Sat, May 06, 2000 - Page 8 News List

What Taipei needs is a 'repo' man

By Ho Jung-hsing

This is a time when outsourcing original equipment manufacturing (OEM) and and original design manufacturing (ODM) is becoming popular, with various companies designing and producing parts and even entire products for major global brands. This is also a time when creditors can hire private repossession or "repo" companies to help seek repayment. Then why shouldn't the government have its own repo company to help retrieve the backlog of administrative fines meted out to members of the public?

To be frank, all previous mayors of Taipei City deserve a spanking when it comes to getting citizens to pay their fines. The city's revenues would not have fallen to the current level has the previous mayors not turned a blind eye to the issue and allowed citizens to act in contempt of the government. Also, it would not have been so difficult for Taipei Mayor Ma Ying-jeou (馬英九) to implement the major clean-up he is now trying to undertake.

Exactly how serious is the "debt evasion" issue among Taipei citizens? According to a rough estimate by Ma's administration, the city government is a creditor to 40 percent of Taipei's citizens. In the fines for traffic violations alone, each of the top 100 debtors owe the city an average NT$400,000.

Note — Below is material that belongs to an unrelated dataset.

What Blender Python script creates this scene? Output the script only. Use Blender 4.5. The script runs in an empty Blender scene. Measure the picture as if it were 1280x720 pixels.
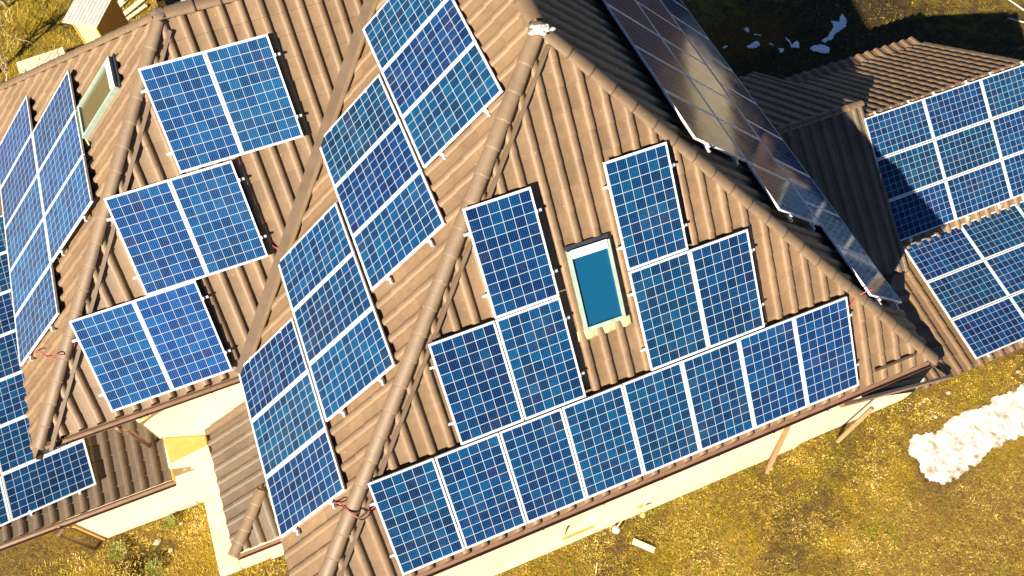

There are many reasons why citizens owe the city government money. The top reasons include tax evasion and the illegal dumping of garbage and rubble. While some people deliberately delay payment to "try their luck," many habitual violators simply do not know how many tickets they have accumulated. Inadequate regulations and lackluster enforcement have encouraged a hide-and-seek game between citizens and the government. After a while, some citizens learn how to hide in grey areas and laugh at the government.

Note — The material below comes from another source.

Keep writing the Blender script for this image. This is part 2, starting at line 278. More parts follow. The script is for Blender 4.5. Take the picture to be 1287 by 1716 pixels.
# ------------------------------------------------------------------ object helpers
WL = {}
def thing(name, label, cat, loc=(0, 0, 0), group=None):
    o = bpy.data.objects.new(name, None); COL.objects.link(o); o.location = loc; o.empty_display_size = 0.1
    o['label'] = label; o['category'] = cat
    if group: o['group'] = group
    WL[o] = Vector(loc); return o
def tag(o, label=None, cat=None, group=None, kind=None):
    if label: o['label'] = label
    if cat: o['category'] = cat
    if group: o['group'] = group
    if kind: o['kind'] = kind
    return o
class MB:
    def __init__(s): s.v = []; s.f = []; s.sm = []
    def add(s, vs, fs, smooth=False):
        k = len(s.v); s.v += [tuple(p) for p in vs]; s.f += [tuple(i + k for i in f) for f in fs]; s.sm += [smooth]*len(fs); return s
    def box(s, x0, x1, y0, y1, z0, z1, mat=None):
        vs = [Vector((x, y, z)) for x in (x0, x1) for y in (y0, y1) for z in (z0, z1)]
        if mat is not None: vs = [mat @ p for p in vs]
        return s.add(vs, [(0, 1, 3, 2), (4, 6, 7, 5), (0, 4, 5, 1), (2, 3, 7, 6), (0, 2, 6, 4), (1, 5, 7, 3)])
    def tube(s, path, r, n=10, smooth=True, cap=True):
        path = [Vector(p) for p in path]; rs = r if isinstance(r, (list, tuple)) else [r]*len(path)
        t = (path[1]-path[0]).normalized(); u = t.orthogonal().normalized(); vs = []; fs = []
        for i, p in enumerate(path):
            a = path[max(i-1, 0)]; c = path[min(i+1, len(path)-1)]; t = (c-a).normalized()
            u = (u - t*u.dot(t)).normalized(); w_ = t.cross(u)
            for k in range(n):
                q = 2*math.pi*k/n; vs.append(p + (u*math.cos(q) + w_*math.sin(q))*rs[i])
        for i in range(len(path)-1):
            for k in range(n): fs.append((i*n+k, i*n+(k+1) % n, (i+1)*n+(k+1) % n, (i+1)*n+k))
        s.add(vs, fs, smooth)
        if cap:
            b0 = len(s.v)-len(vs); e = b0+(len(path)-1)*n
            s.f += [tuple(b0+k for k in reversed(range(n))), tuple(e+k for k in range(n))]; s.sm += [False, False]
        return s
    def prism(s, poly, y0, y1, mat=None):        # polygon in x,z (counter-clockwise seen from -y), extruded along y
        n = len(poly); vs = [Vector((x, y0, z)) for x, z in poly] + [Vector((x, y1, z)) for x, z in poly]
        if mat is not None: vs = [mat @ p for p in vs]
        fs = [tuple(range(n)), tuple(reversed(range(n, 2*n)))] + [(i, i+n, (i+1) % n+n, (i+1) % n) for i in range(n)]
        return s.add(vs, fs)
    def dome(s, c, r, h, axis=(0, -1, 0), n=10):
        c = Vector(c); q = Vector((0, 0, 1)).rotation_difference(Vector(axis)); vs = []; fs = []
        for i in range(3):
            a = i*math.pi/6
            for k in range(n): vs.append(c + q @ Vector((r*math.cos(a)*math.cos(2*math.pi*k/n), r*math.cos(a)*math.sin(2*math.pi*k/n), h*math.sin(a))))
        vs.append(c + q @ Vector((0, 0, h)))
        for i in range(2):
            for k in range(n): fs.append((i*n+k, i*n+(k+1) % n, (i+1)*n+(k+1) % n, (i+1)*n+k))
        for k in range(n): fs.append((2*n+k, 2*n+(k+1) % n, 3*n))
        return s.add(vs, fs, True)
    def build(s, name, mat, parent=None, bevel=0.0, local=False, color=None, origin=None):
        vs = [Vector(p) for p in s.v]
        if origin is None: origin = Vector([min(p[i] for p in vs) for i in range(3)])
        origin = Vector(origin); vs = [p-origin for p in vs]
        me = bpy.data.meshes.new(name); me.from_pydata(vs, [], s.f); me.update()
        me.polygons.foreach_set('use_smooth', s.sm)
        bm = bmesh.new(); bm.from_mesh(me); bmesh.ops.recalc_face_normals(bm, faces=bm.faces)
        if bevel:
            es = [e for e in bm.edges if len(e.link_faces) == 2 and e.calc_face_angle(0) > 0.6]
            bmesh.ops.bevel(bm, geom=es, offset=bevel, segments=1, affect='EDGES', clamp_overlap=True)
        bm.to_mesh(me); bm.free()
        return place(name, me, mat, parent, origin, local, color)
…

Ma plans to set up regulations for the implementation and management of the penalties, which will include confiscation of motor vehicles and barring individuals from leaving the country, to force violators to pay their fines, and to guarantee the rights of law-abiding citizens. If it can avoid violating human rights, the will and establishment of an "official repo company" would certainly be conducive to rebuilding a good public image for government authority.

Ho Jung-hsing is chief of the city desk at the Liberty Times.